*BRIEF*. Count each line below that has "script" anywhere in it. Answer with the total alone.

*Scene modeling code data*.
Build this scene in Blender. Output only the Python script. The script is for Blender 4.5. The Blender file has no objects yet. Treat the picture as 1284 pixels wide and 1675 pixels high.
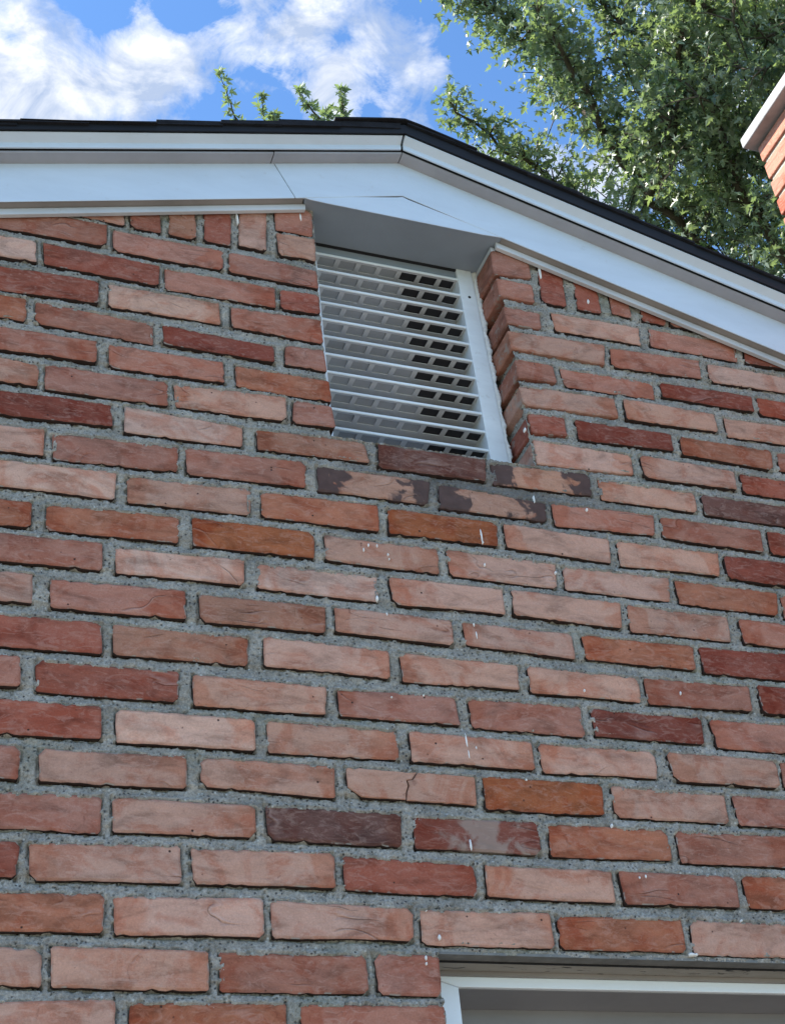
import bpy, bmesh, math, random
import numpy as np
from mathutils import Vector, Matrix
import json

D = json.loads(r'''{"cam": [2311.1080226427184, 0.6217460280169365, -0.394593376813043, -0.10694841417064058, -0.28851025557931537, -1.7507501726720773, -0.5249284758085071, 0.21371452292226692, -0.011494788968118962], "limbs": [[[6.645, 4.256, 6.41], [6.238, 4.673, 7.23], [5.777, 4.951, 7.669], [4.97, 4.773, 8.065], [4.435, 4.42, 8.354], [3.967, 4.016, 8.596], [3.622, 3.74, 8.668]], [[6.645, 4.256, 6.41], [6.583, 4.164, 8.08], [5.661, 3.431, 8.516], [5.117, 3.397, 8.614], [4.504, 3.286, 8.761]], [[5.777, 4.951, 7.669], [5.423, 5.378, 8.154], [4.851, 5.427, 8.743], [4.219, 5.26, 8.924], [3.518, 5.078, 9.1]], [[4.435, 4.42, 8.354], [4.274, 4.504, 8.904], [3.943, 4.271, 9.205], [3.516, 4.154, 9.205], [3.16, 4.108, 9.242]], [[5.117, 3.397, 8.614], [4.879, 3.967, 9.061], [4.506, 3.992, 9.364], [4.119, 3.907, 9.591]], [[4.97, 4.773, 8.065], [4.818, 4.123, 7.941], [4.686, 3.623, 8.081], [4.499, 3.303, 8.249]], [[6.238, 4.673, 7.23], [5.493, 4.193, 7.443], [5.008, 3.845, 7.604], [4.766, 3.45, 7.746]], [[6.583, 4.164, 8.08], [6.701, 3.258, 8.548], [6.827, 2.512, 8.826]], [[6.238, 4.673, 7.23], [6.002, 5.728, 7.742], [5.638, 6.085, 8.291], [5.173, 6.035, 8.915]]], "sprigs": [[[2.275, 6.789, 10.268], [2.127, 6.717, 10.359], [1.972, 6.555, 10.516], [1.813, 6.371, 10.683]], [[2.387, 6.956, 10.499], [2.358, 6.779, 10.644], [2.292, 6.602, 10.792]], [[2.9, 6.471, 10.09], [2.77, 6.308, 10.252], [2.624, 6.239, 10.343], [2.519, 6.171, 10.42]], [[3.109, 6.605, 10.313], [3.043, 6.417, 10.475], [3.005, 6.314, 10.563], [2.957, 6.222, 10.643]], [[2.575, 6.769, 10.339], [2.433, 6.627, 10.485], [2.397, 6.578, 10.531]], [[2.95, 6.522, 10.166], [2.869, 6.365, 10.309], [2.837, 6.283, 10.379]]], "shc": [-0.2153, -0.092, 0.0232, 0.1439, 0.2571, 0.3907], "clouds": [[0.06, 0.7785, 0.045, 0.35], [0.0193, 0.8156, 0.05, 0.3], [0.1312, 0.7213, 0.035, 0.33], [0.0222, 0.7155, 0.03, 0.2], [0.1088, 0.7652, 0.03, 0.3], [0.2849, 0.724, 0.022, 0.26], [0.2186, 0.6788, 0.03, 0.12], [0.3159, 0.6519, 0.035, 0.24], [0.3559, 0.6721, 0.022, 0.18], [0.2857, 0.6914, 0.02, 0.2], [0.2428, 0.6541, 0.02, 0.15], [0.1467, 0.675, 0.02, -0.55], [0.0849, 0.6853, 0.018, -0.5], [0.0197, 0.7339, 0.01, -0.2], [0.218, 0.7163, 0.012, -0.15], [0.2768, 0.6627, 0.012, -0.2], [0.2411, 0.7036, 0.012, -0.15], [0.0366, 0.7721, 0.012, -0.2], [0.2419, 0.7456, 0.02, -0.25], [0.4317, 0.6775, 0.035, -0.6], [0.4074, 0.7179, 0.022, -0.4], [0.203, 0.7627, 0.02, -0.35], [0.395, 0.63, 0.03, -0.55], [0.3216, 0.7342, 0.014, -0.25], [0.4061, 0.5908, 0.03, -0.3], [0.4944, 0.6605, 0.06, -0.3], [0.653, 0.7255, 0.08, -0.1]]}''')
Z0 = 2.12                       # height of the wall's zero course above the ground
SC = bpy.context.scene
COL = SC.collection
R = math.radians

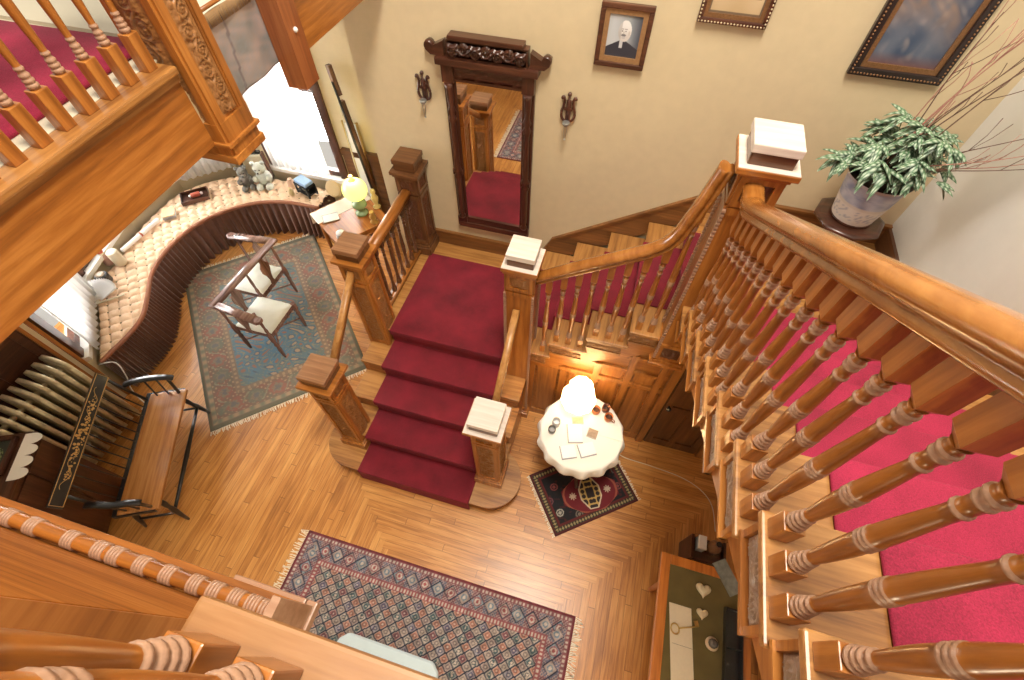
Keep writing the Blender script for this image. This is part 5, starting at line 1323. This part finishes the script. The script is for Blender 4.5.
b = MB(); b.tube([(-.035, 0, .004), (.10, 0, .004)], .0045, 6); b.box(.075, .10, 0, .034, .001, .007); b.build('shank', BRASS, t, loc=(0, 0, 0))
for (x, y, s, lab) in ((1.165, .735, 1.15, 'larger cream heart shaped stone at the back of the desk'), (1.165, .59, .85, 'smaller cream heart shaped stone on the felt')):
    hp_ = [(.0028*s*(16*math.sin(q)**3), .0028*s*(13*math.cos(q)-5*math.cos(2*q)-2*math.cos(3*q)-math.cos(4*q))) for q in [k*2*PI/32+.02 for k in range(32)]]
    b = MB()
    for (k0, z0_), (k1, z1_) in (((.86, -.006), (1, .004)), ((1, .004), (.86, .016)), ((.86, .016), (.4, .022))):
        A_ = [b.bm.verts.new((x+p[0]*k0, y+p[1]*k0, ZD+z0_)) for p in hp_]; B_ = [b.bm.verts.new((x+p[0]*k1, y+p[1]*k1, ZD+z1_)) for p in hp_]
        for i in range(32): b.bm.faces.new([A_[i], A_[(i+1) % 32], B_[(i+1) % 32], B_[i]]).smooth = True
    b.bm.faces.new(B_); bmesh.ops.remove_doubles(b.bm, verts=b.bm.verts[:], dist=1e-5)
    simple('heart_stone', lab, 'stone', b, plain('heart_%d' % int(s*100), (.70, .60, .40), .5, var=.12))
t = thing('inkwell', 'small round inkwell with a dark crystal top on the desk', 'inkwell', (1.235, .435, ZD-.006))
b = MB(); b.lathe([(.04, 0), (.042, .012), (.03, .02)], n=18); b.build('inkwell_dish', plain('ink_dish', (.62, .48, .32), .4), t, loc=(0, 0, 0)); b = MB()
b.lathe([(.026, .014), (.03, .03), (.026, .048), (.012, .056)], n=10); b.build('crystal_top', plain('dark_crystal', (.10, .09, .09), .1, coat=.8), t, loc=(0, 0, 0))
t = thing('dark_box', 'open black box with compartments at the right side of the desk', 'box', (1.36, .35, ZD-.006))
b = MB(); b.box(-.055, .055, -.32, .32, 0, .01)
for q in ((-.055, -.045, -.32, .32), (.045, .055, -.32, .32), (-.045, .045, -.32, -.31), (-.045, .045, .31, .32), (-.045, .045, -.12, -.112), (-.045, .045, .09, .098)): b.box(*q, .01, .05)
b.build('box_body', BLACK, t, loc=(0, 0, 0))
b = MB(); b.box(-.05, .05, -.11, .11, 0, .006, T(1.32, .86, .802) @ RZ(.6)); simple('grey_photograph', 'small grey photograph leaning at the back corner of the desk', 'photograph', b, plain('grey_photo', (.25, .27, .25), .3, var=.6, bscale=30))
# shelf with bottles beyond the desk
t = thing('small_shelf', 'small dark shelf stand beyond the desk under the stairs', 'shelf', (1.33, 1.14, 0))
b = MB(); b.box(-.13, .14, -.10, .08, .28, .30); b.box(-.13, .14, -.10, .08, .05, .07); b.box(-.13, -.11, -.10, .08, 0, .36); b.box(.12, .14, -.10, .08, 0, .36); b.build('shelf_boards', MAHOG['X'], t, loc=(0, 0, 0))
t = thing('blue_packet', 'pale blue and white packet standing on the small shelf', 'packet', (1.27, 1.16, .30))
b = MB(); b.box(-.028, .028, -.05, .05, 0, .11, bev=.003); b.build('packet_body', plain('pale_blue', (.52, .62, .68), .5), t, loc=(0, 0, 0)); b = MB(); b.box(-.03, .03, -.052, .052, .09, .113); b.build('packet_top', PAPER, t, loc=(0, 0, 0))
t = thing('brown_bottle', 'squat brown bottle on the small shelf beside the blue packet', 'bottle', (1.375, 1.16, .30))
b = MB(); b.lathe([(.05, 0), (.052, .08), (.03, .12), (.018, .14), (.018, .16)], n=16); b.build('bottle_body', plain('brown_glass', (.30, .16, .08), .3, coat=.4), t, loc=(0, 0, 0)); b = MB(); b.lathe([(.021, .16), (.021, .18)], n=12); b.build('cap', BLACK, t, loc=(0, 0, 0))
# white cable by the window seat
b = MB(); b.tube(smoothpath([(-4.46, 1.16, .50), (-4.30, 1.22, .52), (-4.22, 1.16, .40), (-4.25, 1.10, .22), (-4.18, 1.05, .05), (-4.02, 1.02, .008), (-3.93, 1.10, .008), (-3.85, 1.22, .008), (-3.98, 1.30, .008), (-4.1, 1.2, .008)], 6), .006, 6)
simple('white_cable', 'white cable trailing down beside the near end of the window seat', 'cable', b, PAPER)
b = MB(); b.box(-.03, .03, -.02, .02, 0, .14, T(-4.05, .98, 0)); simple('power_adapter', 'small white power adapter on the floor near the radiator', 'adapter', b, PAPER)
# door stop hook on floor by left newel
b = MB(); b.tube(smoothpath([(-2.16, 1.86, .01), (-2.10, 1.92, .02), (-2.06, 1.86, .015), (-2.02, 1.76, .01)], 5), .006, 6); simple('iron_hook', 'small dark iron hook lying on the floor left of the stairs', 'hook', b, LEAD)

# ------------------------------------------------------------------ camera
f_px = 469.48; pitch, yaw, roll = 0.974739745, -0.271390922, -0.009108344
cy_, sy_ = math.cos(yaw), math.sin(yaw)
fw = Vector((sy_*math.cos(pitch), cy_*math.cos(pitch), -math.sin(pitch)))
r = Vector((cy_, -sy_, 0)); d = fw.cross(r); c, s = math.cos(roll), math.sin(roll)
right = c*r+s*d; down = -s*r+c*d
cam = bpy.data.cameras.new('camera'); co = bpy.data.objects.new('camera', cam); C.objects.link(co); S.camera = co
cam.sensor_width = 36; cam.lens = f_px/1024*36; cam.clip_start = .02
co.matrix_world = Matrix(((right.x, -down.x, -fw.x, 0), (right.y, -down.y, -fw.y, 0), (right.z, -down.z, -fw.z, 4.4), (0, 0, 0, 1)))

# ------------------------------------------------------------------ light
W = bpy.data.worlds.new('world'); S.world = W; W.use_nodes = True
bg = W.node_tree.nodes['Background']; bg.inputs[0].default_value = (1, .93, .83, 1); bg.inputs[1].default_value = .58
def light(kind, loc, energy, col, size=.1, rot=None, sy=None, spread=None):
    l = bpy.data.lights.new('lamp', kind); l.energy = energy; l.color = col
    if kind == 'AREA':
        l.size = size
        if sy: l.shape = 'RECTANGLE'; l.size_y = sy
        if spread: l.spread = spread
    else: l.shadow_soft_size = size
    o = bpy.data.objects.new('light_source', l); C.objects.link(o); o.location = loc
    if rot is not None:
        o.rotation_euler = Vector(rot).to_track_quat('-Z', 'Y').to_euler()
    return o
light('AREA', (-5.9, 2.9, 1.7), 150, (1, .98, .95), 2.0, rot=(1, -.1, -.25), sy=2.0)
light('AREA', (-4.9, 1.0, 1.7), 60, (1, .98, .95), 1.0, rot=(.7, .7, -.25), sy=2.0)
light('AREA', (-3.7, 4.6, 1.7), 110, (1, .98, .95), 1.0, rot=(.1, -1, -.2), sy=2.0)
light('POINT', (.055, 1.86, 1.01), 30, (1, .64, .26), .05)
light('POINT', (-.45, .9, 6.4), 100, (1, .80, .52), .25)  # unseen overhead light, added for general brightness in the stairwell
light('POINT', (.35, -1.0, 2.7), 26, (1, .82, .56), .12)  # unseen fill, added to brighten the desk, runner rug and upper stair string
light('POINT', (gx, gy, 1.28), 6, (1, .9, .5), .05)
light('AREA', (.1, 1.0, 7.6), 310, (1, .92, .80), 1.0, rot=(0, .25, -1), sy=2.0)  # added area light high above, no source in view
S.view_settings.view_transform = 'Standard'; S.view_settings.look = 'None'; S.view_settings.gamma = 1; S.view_settings.use_curve_mapping = False
S.view_settings.exposure = 0.16

# groups for repeated things
G = {'newel_post': 'carved newel posts of the staircase', 'hanging_post': 'posts hanging from the upper gallery', 'stair_handrail': 'handrails of the lower stairs', 'stair_carpet': 'red stair carpets', 'balustrade': 'oak balustrades', 'curtain': 'sheer bay curtains', 'lyre_sconce': 'lyre wall sconces', 'framed_picture': 'pictures on the back wall', 'booklet': 'booklets', 'photo_card': 'photo cards on the round table', 'mug': 'copper mugs on the round table', 'stuffed_toy': 'plush toys on the window seat', 'heart_stone': 'heart stones on the desk', 'small_vase': 'small pots on the window seat'}
for o in list(C.objects):
    if o.parent is None:
        k = o.name.split('.')[0]
        if k in G: o['group'] = G[k]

*FULL RESPONSE*. 2